法定後見には,成年後見,保佐,補助の類型があります。
それぞれ共通点と相違点があります。
<共通点>
・日用品の購入その他日常生活に関する法律行為,身分行為(婚姻など)は,取り消すことができない。
・審判開始の請求を行うことで,家庭裁判所が職権で成年後見人等の選任を行う。
・審判開始の請求権者は,本人,配偶者,四親等以内の親族,検察官,等。
・複数の成年後見人等を選任することができる。
・法人を成年後見人等に選任することができる。
<相違点>
【付与される権限】
・成年後見人 → 代理権・取消権 ※同意権が付与されないのは,同意する必要がないから。
・保佐人 → 同意権・取消権 ※代理権の付与は家庭裁判所の審判によって行う。
・補助人 → 補助人の権限は,補助開始の審判で自動的に付与されない。付与の審判を行うことで付与される。
【同意】
・補助開始の請求を本人以外が行なった場合,本人の同意を必要とする。※成年後見,保佐は本人の同意は必要とされない。
【成年後見人等と成年被後見人の利益が相反する場合】
・成年後見 → 特別代理人の選任
・保佐(補助) → 臨時保佐人(臨時補助人)の選任
【精神状況の鑑定】
・成年後見・保佐 → 必要
・補助 → 必要なし
これらを整理したところで,今日の問題です。
第28回・問題78 法定後見における保佐に関する次の記述のうち正しいものを1つ選びなさい。
1 保佐開始の審判を本人が申し立てることはできない。
2 保佐人に対して,同意権と取消権とが同時に付与されることはない。
3 保佐人が2人以上選任されることはない。
4 法人が保佐人として選任されることはない。
5 保佐人が日常生活に関する法律行為を取り消すことはできない。
整理したものを頭に入れておけばそれほど難しくはないでしょう。
しかし,知識ゼロの人は正解するのは難しいです。
なぜなら,現在の出題スタイルであるすべての選択肢の表現がそろっているから
このスタイルの問題は,勘が良いだけでは正解できないので,問題の難易度は何倍にもなります。

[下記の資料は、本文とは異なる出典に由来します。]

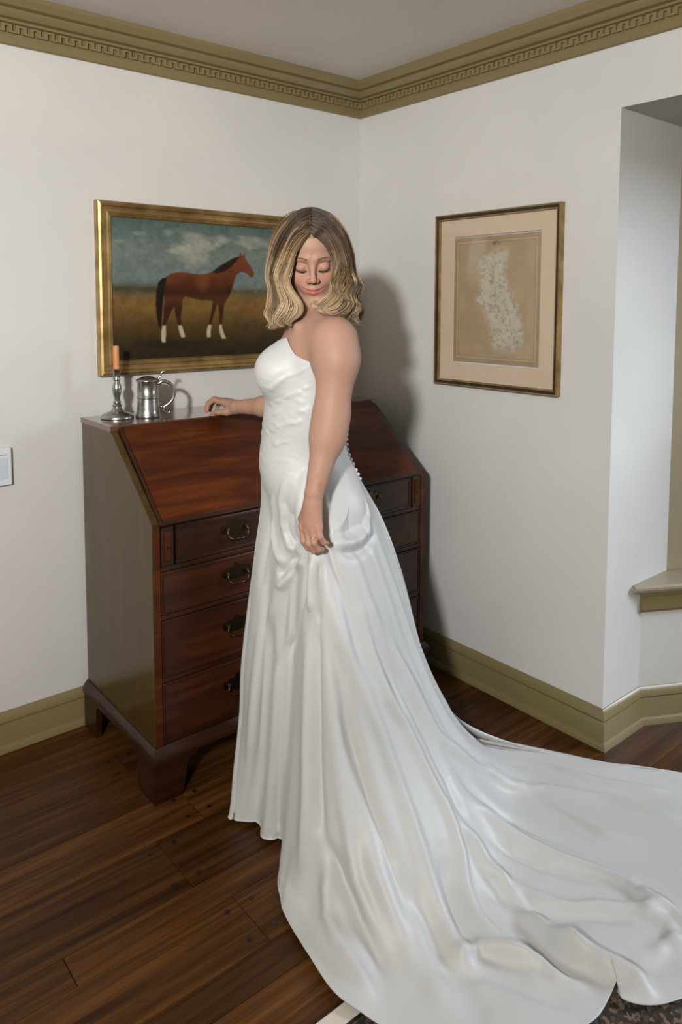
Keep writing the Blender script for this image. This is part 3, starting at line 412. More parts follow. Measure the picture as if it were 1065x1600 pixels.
HAIR_GUIDES = [[[[-0.926,-0.86,1.741],[-0.948,-0.823,1.73],[-0.966,-0.795,1.688],[-0.977,-0.786,1.619],[-0.991,-0.793,1.546],[-0.994,-0.804,1.477],[-0.993,-0.818,1.438]],[[-0.952,-0.891,1.734],[-0.984,-0.864,1.727],[-1.011,-0.835,1.698],[-1.026,-0.816,1.642],[-1.039,-0.819,1.58],[-1.034,-0.823,1.523],[-1.042,-0.823,1.474],[-1.031,-0.832,1.429],[-1.018,-0.837,1.413]],[[-0.977,-0.922,1.726],[-1.019,-0.9,1.713],[-1.048,-0.876,1.67],[-1.065,-0.863,1.612],[-1.076,-0.866,1.56],[-1.075,-0.88,1.522],[-1.08,-0.876,1.484],[-1.08,-0.863,1.457],[-1.072,-0.869,1.431],[-1.077,-0.858,1.415]],[[-1.003,-0.953,1.71],[-1.04,-0.935,1.692],[-1.062,-0.916,1.646],[-1.071,-0.896,1.597],[-1.083,-0.899,1.556],[-1.081,-0.914,1.516],[-1.084,-0.918,1.483],[-1.092,-0.905,1.454],[-1.081,-0.901,1.427],[-1.086,-0.884,1.412]],[[-1.018,-0.973,1.692],[-1.048,-0.96,1.671],[-1.065,-0.946,1.633],[-1.074,-0.933,1.592],[-1.082,-0.926,1.555],[-1.082,-0.939,1.521],[-1.075,-0.951,1.491],[-1.079,-0.948,1.461],[-1.085,-0.93,1.437],[-1.077,-0.93,1.42]],[[-1.028,-0.986,1.672],[-1.051,-0.984,1.654],[-1.065,-0.972,1.628],[-1.069,-0.96,1.599],[-1.075,-0.951,1.564],[-1.079,-0.954,1.536],[-1.074,-0.972,1.508],[-1.071,-0.987,1.481],[-1.073,-0.985,1.458],[-1.078,-0.969,1.438],[-1.065,-0.966,1.424]]],[[[-1.026,-0.988,1.67],[-1.016,-1.013,1.659],[-1,-1.026,1.64],[-0.986,-1.032,1.609],[-0.98,-1.036,1.574],[-0.996,-1.042,1.538],[-1.006,-1.047,1.511],[-1.025,-1.044,1.491],[-1.043,-1.036,1.477],[-1.049,-1.025,1.485],[-1.038,-1.027,1.498]],[[-1.015,-0.975,1.69],[-0.997,-1.003,1.679],[-0.981,-1.023,1.649],[-0.963,-1.031,1.608],[-0.963,-1.044,1.565],[-0.985,-1.052,1.524],[-0.989,-1.07,1.498],[-1.01,-1.07,1.478],[-1.032,-1.058,1.465],[-1.04,-1.045,1.475],[-1.027,-1.049,1.488]],[[-0.994,-0.947,1.709],[-0.971,-0.979,1.7],[-0.954,-1.006,1.665],[-0.938,-1.019,1.613],[-0.946,-1.039,1.565],[-0.955,-1.063,1.531],[-0.978,-1.07,1.505],[-0.979,-1.089,1.482],[-0.994,-1.083,1.464],[-1.011,-1.069,1.467],[-1.012,-1.062,1.482]],[[-0.976,-0.923,1.724],[-0.944,-0.949,1.716],[-0.916,-0.973,1.682],[-0.906,-0.994,1.625],[-0.913,-1.014,1.572],[-0.913,-1.04,1.534],[-0.935,-1.047,1.503],[-0.933,-1.069,1.475],[-0.938,-1.064,1.45],[-0.923,-1.064,1.43]],[[-0.952,-0.891,1.736],[-0.916,-0.92,1.727],[-0.886,-0.945,1.689],[-0.868,-0.96,1.628],[-0.869,-0.972,1.566],[-0.867,-1,1.527],[-0.879,-1.003,1.489],[-0.869,-1.011,1.459],[-0.876,-1.005,1.434],[-0.872,-1.009,1.421]],[[-0.926,-0.86,1.743],[-0.882,-0.871,1.731],[-0.847,-0.887,1.683],[-0.834,-0.897,1.611],[-0.838,-0.907,1.538],[-0.856,-0.918,1.474],[-0.857,-0.931,1.433]]],[[[-0.92,-0.852,1.742],[-0.917,-0.822,1.72],[-0.925,-0.796,1.667],[-0.94,-0.791,1.602],[-0.955,-0.811,1.528],[-0.961,-0.831,1.456]],[[-0.914,-0.845,1.743],[-0.899,-0.825,1.721],[-0.893,-0.817,1.667],[-0.896,-0.821,1.603],[-0.911,-0.847,1.528],[-0.922,-0.864,1.452]],[[-0.92,-0.852,1.742],[-0.892,-0.843,1.72],[-0.866,-0.845,1.667],[-0.856,-0.86,1.603],[-0.867,-0.883,1.529],[-0.883,-0.896,1.452]]]]
HORSE = [[-0.629,1.688],[-0.623,1.67],[-0.612,1.686],[-0.61,1.666],[-0.594,1.643],[-0.578,1.623],[-0.568,1.603],[-0.573,1.591],[-0.585,1.588],[-0.601,1.601],[-0.623,1.61],[-0.637,1.605],[-0.651,1.593],[-0.661,1.569],[-0.67,1.541],[-0.68,1.521],[-0.696,1.497],[-0.705,1.485],[-0.711,1.449],[-0.716,1.418],[-0.719,1.394],[-0.712,1.374],[-0.7,1.348],[-0.718,1.348],[-0.728,1.37],[-0.73,1.394],[-0.729,1.434],[-0.733,1.465],[-0.736,1.49],[-0.742,1.469],[-0.749,1.45],[-0.758,1.426],[-0.764,1.403],[-0.768,1.379],[-0.768,1.356],[-0.783,1.354],[-0.785,1.376],[-0.778,1.403],[-0.769,1.434],[-0.761,1.465],[-0.757,1.494],[-0.784,1.496],[-0.819,1.498],[-0.853,1.505],[-0.875,1.511],[-0.886,1.496],[-0.888,1.466],[-0.893,1.435],[-0.891,1.405],[-0.883,1.38],[-0.876,1.358],[-0.892,1.357],[-0.901,1.38],[-0.906,1.405],[-0.914,1.431],[-0.918,1.456],[-0.92,1.472],[-0.934,1.449],[-0.945,1.428],[-0.955,1.398],[-0.956,1.368],[-0.958,1.341],[-0.972,1.341],[-0.973,1.376],[-0.968,1.406],[-0.963,1.436],[-0.963,1.466],[-0.959,1.496],[-0.962,1.525],[-0.965,1.548],[-0.965,1.566],[-0.952,1.581],[-0.932,1.593],[-0.907,1.6],[-0.877,1.602],[-0.852,1.597],[-0.818,1.594],[-0.783,1.597],[-0.76,1.604],[-0.729,1.626],[-0.692,1.647],[-0.66,1.664],[-0.637,1.669]]
TAIL = [[-0.948,1.581],[-0.969,1.575],[-0.984,1.558],[-0.991,1.525],[-0.994,1.48],[-0.991,1.436],[-0.983,1.397],[-0.975,1.398],[-0.97,1.436],[-0.966,1.48],[-0.961,1.525],[-0.954,1.555]]
MANE = [[-0.631,1.67],[-0.66,1.664],[-0.692,1.647],[-0.729,1.626],[-0.76,1.604],[-0.738,1.599],[-0.702,1.609],[-0.674,1.625],[-0.651,1.649]]

def inside(px, pz, poly):
    r = np.zeros(px.shape, bool); n = len(poly)
    for i in range(n):
        x1, z1 = poly[i]; x2, z2 = poly[(i+1) % n]
        if z1 == z2: continue
        c = ((z1 > pz) != (z2 > pz)) & (px < (x2-x1)*(pz-z1)/(z2-z1)+x1); r ^= c
    return r
def vnoise(x, y, seed=0):
    rs = np.random.RandomState(seed); G = rs.rand(64, 64)
    xi = np.floor(x).astype(int); yi = np.floor(y).astype(int); fx = x-xi; fy = y-yi; fx = fx*fx*(3-2*fx); fy = fy*fy*(3-2*fy)
    g = lambda a, b_: G[a % 64, b_ % 64]
    return (g(xi, yi)*(1-fx)*(1-fy)+g(xi+1, yi)*fx*(1-fy)+g(xi, yi+1)*(1-fx)*fy+g(xi+1, yi+1)*fx*fy)
def fbm(x, y, seed=0, o=4): return sum(vnoise(x*2**k, y*2**k, seed+k)*.5**k for k in range(o))/sum(.5**k for k in range(o))
def lin(c): c = np.asarray(c, float)/255; return np.where(c < .04045, c/12.92, ((c+.055)/1.055)**2.4)
def setcol(me, C):
    a = me.color_attributes.new('Col', 'FLOAT_COLOR', 'POINT'); C4 = np.concatenate([C, np.ones((len(C), 1))], 1).astype(np.float32)
    a.data.foreach_set('color', C4.ravel())
def grid_mesh(name, P):
    r, c = P.shape[:2]; i = np.arange(r-1)[:, None]*c; j = np.arange(c-1)[None]
    F = np.stack([i+j, i+j+1, i+j+1+c, i+j+c], -1).reshape(-1, 4); return mesh_np(name, P.reshape(-1, 3), F)
def picture_frame(name, prof, u0, u1, z0, z1, onleft, mat, parent):
    """prof: (inward, proud) points; mitred rectangular moulding. onleft: hangs on the left wall (plane y=0) else on x=0"""
    bm = bmesh.new(); R = []
    for (u, z, du, dz) in ((u0, z0, 1, 1), (u1, z0, -1, 1), (u1, z1, -1, -1), (u0, z1, 1, -1)):
        R.append([bm.verts.new((u+du*a, -p, z+dz*a) if onleft else (-p, u+du*a, z+dz*a)) for a, p in prof])
    n = len(prof)
    for a in range(4):
        b_ = (a+1) % 4
        for i in range(n): bm.faces.new((R[a][i], R[b_][i], R[b_][(i+1) % n], R[a][(i+1) % n]))
    return from_bm(name, bm, mat, parent, True, sharp=14)
# horse painting
pt = empty('framed_painting', (-.755, 0, 1.53), 'oil painting of a brown horse in a gilt frame above the desk', 'painting')
picture_frame('frame', [(0, 0), (0, .022), (.003, .030), (.010, .033), (.017, .030), (.021, .024), (.030, .020), (.036, .021), (.040, .025), (.043, .024), (.045, .019), (.048, .018), (.050, .020), (.054, .014), (.054, .002), (.01, 0)], -1.212, -.298, 1.229, 1.838, True, M_gold, pt)
nx, nz = 420, 290
X, Z = np.meshgrid(np.linspace(-1.163, -.347, nx), np.linspace(1.278, 1.789, nz)); P = np.stack([X, -.012+0*X, Z], -1)
me = grid_mesh('canvas', P)
t = (Z-1.278)/.511; s = (X+1.163)/.816
stops = np.array([0, .12, .25, .38, .45, .50, .53, .60, .75, 1.0])
cols = lin([(38,30,16), (48,38,20), (78,58,28), (112,84,42), (104,82,48), (84,82,58), (104,112,104), (98,110,108), (104,114,106), (72,88,84)])
w = t+.03*(fbm(s*9, t*14, 3)-.5)
C = np.stack([np.interp(w, stops, cols[:, k]) for k in range(3)], -1)
m = np.clip((fbm(s*5, t*9, 9)-.56)*9, 0, 1)*np.clip((t-.62)*6, 0, 1)*np.clip((1.02-t)*5, 0, 1); C = C*(1-m[..., None]*.6)+lin((160,158,142))*m[..., None]*.6
m = np.clip(1-abs(t-.50-.02*fbm(s*12, s*0, 5))*18, 0, 1)*np.clip((.36-s)*8+.4, .25, 1); C = C*(1-m[..., None]*.75)+lin((56,48,30))*m[..., None]*.75
C *= (.72+.56*fbm(s*38, t*30, 21))[..., None]
def cloud(cx, cz, rx, rz):
    global C
    m = np.clip(1-((X-cx)/rx)**2-((Z-cz)/rz)**2+1.6*(fbm(s*26, t*34, 44)-.5), 0, 1)[..., None]*.38; C = C*(1-m)+lin((150,156,146))*m
for q in ((-.94, 1.742, .028, .014), (-.83, 1.738, .035, .010), (-.70, 1.728, .03, .010), (-1.05, 1.735, .03, .012), (-1.13, 1.70, .03, .008)): cloud(*q)
H = inside(X, Z, HORSE); sh = .75+.7*fbm(s*14, t*14, 31)
hc = lin((84,44,24))[None, None]*sh[..., None]
leg = np.clip((1.52-Z)/.06, 0, 1)[..., None]; hc = hc*(1-leg*.5); bl = np.clip((1.565-Z)/.03, 0, 1)*np.clip((Z-1.5)/.02, 0, 1); hc = hc*(1-.45*bl[..., None]); hc = hc*(.8+.5*np.clip((Z-1.56)/.07, 0, 1))[..., None]*(.75+.5*fbm(s*22, t*16, 55))[..., None]
for cx, cz, rx, rz, g in ((-1.04, 1.60, .035, .03, .6), (-.80, 1.57, .04, .05, .35), (-.92, 1.60, .07, .02, .3), (-.72, 1.66, .012, .02, .8)):
    m = np.clip(1-((X-cx)/rx)**2-((Z-cz)/rz)**2, 0, 1)[..., None]*g; hc = hc*(1-m)+lin((132,76,42))*m
sock = np.clip((1.405-Z)/.006, 0, 1)[..., None]; hc = hc*(1-sock)+lin((176,160,130))*sock
m = np.clip(1-((X+.93)/.15)**2-((Z-1.335)/.02)**2, 0, 1)[..., None]*.6; C = C*(1-m)+lin((26,22,12))*m
C[H] = hc[H]
for poly, c in ((TAIL, (26,20,16)), (MANE, (34,22,16))):
    k = inside(X, Z, poly); C[k] = (lin(c)*np.ones(3))[None]*(.7+.6*fbm(s*60, t*20, 8)[k][:, None])
for _ in range(2): C[1:-1, 1:-1] = (C[1:-1, 1:-1]*2+C[:-2, 1:-1]+C[2:, 1:-1]+C[1:-1, :-2]+C[1:-1, 2:])/6
C *= (.90+.2*fbm(s*95, t*60, 77, 2))[..., None]
setcol(me, C.reshape(-1, 3)*.95); link('canvas', me, M_canvas, pt)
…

逆に表現のばらつきや各選択肢の長さにばらつきがあると,答えが推測しやすくなってしまうのです。試験センターはそこに気がついたみたいです。
勉強不足の人には過酷です。しかし文字数が少なくなっていることで,勉強をコツコツ積み重ねてきた人は,文章の言い回しの難解さに振り回されることなく,正解しやすくなっています。これが本来の国試の姿です。
それでは解説です。
1 保佐開始の審判を本人が申し立てることはできない。
これは間違いです。
本人も請求権者です。
2 保佐人に対して,同意権と取消権とが同時に付与されることはない。
これも間違いです。
同意権と取消権は,セットで付与されます。セットでなければならない理由があります。
被保佐人は保佐人の同意がなければ法律行為を行うことができません。同意なしに法律行為を行った場合はそれを取り消すことができます。そのためにセットなのです。
<重要ポイント①>
保佐人には,同意権と取消権はセットで付与される。
3 保佐人が2人以上選任されることはない。
これも間違いです。
複数の保佐人を選任することができます。
4 法人が保佐人として選任されることはない。
これも間違いです。
法人を保佐人として選任することができます。
5 保佐人が日常生活に関する法律行為を取り消すことはできない。
これが正解です。
「日常生活に関する法律行為」と目先を変えていますが,「日用品の購入その他日常生活に関する法律行為」は取り消すことができません。
<重要ポイント②>
「日用品の購入その他日常生活に関する法律行為」は取り消すことができない。
<今日の一言>
重要ポイント①について
保佐人に同意権と取消権がセットで付与される理由を復習しておきましょう。ぼやっと覚えていると,このセットが分からなくなります。理由さえ分かっていると絶対に忘れることはありません。
重要ポイント②について
旧制度である「禁治産制度(現在の成年後見に当たる)」「準禁治産制度(現在の保佐に当たる)」は,どちらかというと,法律行為を制限することが主眼の制度でした。
現在の成年後見制度は,権利擁護を目的としたものです。
そのため,「日用品の購入その他日常生活に関する法律行為」は大きな金額ではないので,権利擁護の視点から取り消すことができないのです。
何度も繰り返してこの部分が出題されているのは,「権利擁護と成年後見制度」という科目にふさわしいからに他なりません。